Reporting is a means of communicating with stakeholders on past performance, current activities and the future outlook regarding the strategic ambitions of an organisation.

When done correctly, it provides a holistic and detailed picture of how an organisation creates value and impacts stakeholders, the value drivers or enablers and critical investments required to maintain and increase the competitive edge in the marketplace.

Reporting should tell a unique story in an authentic way that builds trust. However, too many organisations approach reporting in silos, making it difficult to tell a coherent story and give users of their reports a detailed picture of how they create value in the short, medium and long term.

For example, some organisations find it challenging to holistically connect their financial and non-financial reporting to their strategy — one consequence of a silo approach.

The ability to make these connections could influence the decision of investors and become costly for organisations.

Some aspects for organisations to consider when adopting a comprehensive approach to reporting include the following:

Organisations should build an environment of collaboration between the financial and non-financial reporting teams to ensure coherent messaging regarding performance measures linked to strategy and other areas.

In addition, non-financial reporting should not be left until the reporting period end but should be performed periodically throughout the year, similar to financial reporting.

For example, sustainability reporting should be done all year round and not as a one-off activity at the end of the financial year.

Secondly, organisations should set out the financial and non-financial key performance indicators (KPIs) associated with their strategic priorities.

Organisations could also create information dashboards that provide real-time monitoring of these KPIs specific to different functional areas within the organisation.
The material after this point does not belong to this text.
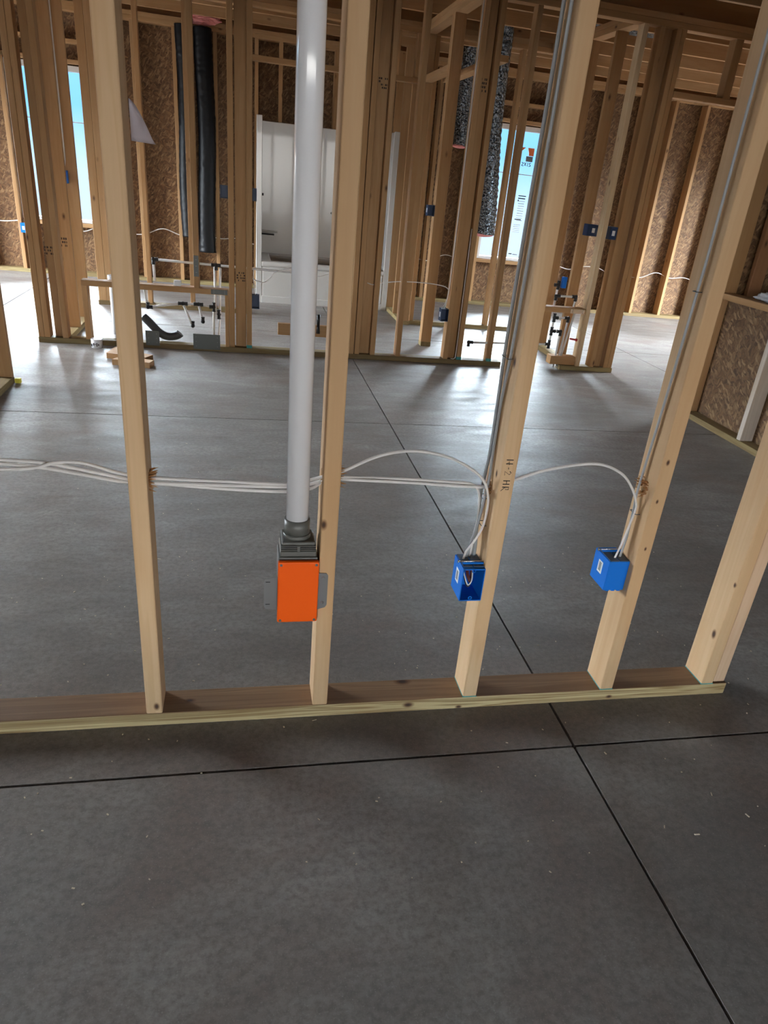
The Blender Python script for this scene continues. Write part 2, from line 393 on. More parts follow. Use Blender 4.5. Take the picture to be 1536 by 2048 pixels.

Auditing the data and information on non-financial KPIs would increase the confidence and reliance placed by stakeholders.

They should also disclose KPIs and their pre-defined targets together to enhance accountability.

Internally, an organisation should also ensure that performance appraisals consider achieving short- and long-term strategic goals — financial and non-financial.

It will cultivate the right attitude towards monitoring and reporting on the strategic objectives.

Organisations cannot afford to apply a silo mindset to reporting, disconnected from their strategic priorities, because it reduces the relevance of their report.

Adopting a comprehensive approach to reporting will keep reporting pertinent and build trust with an organisation’s stakeholders.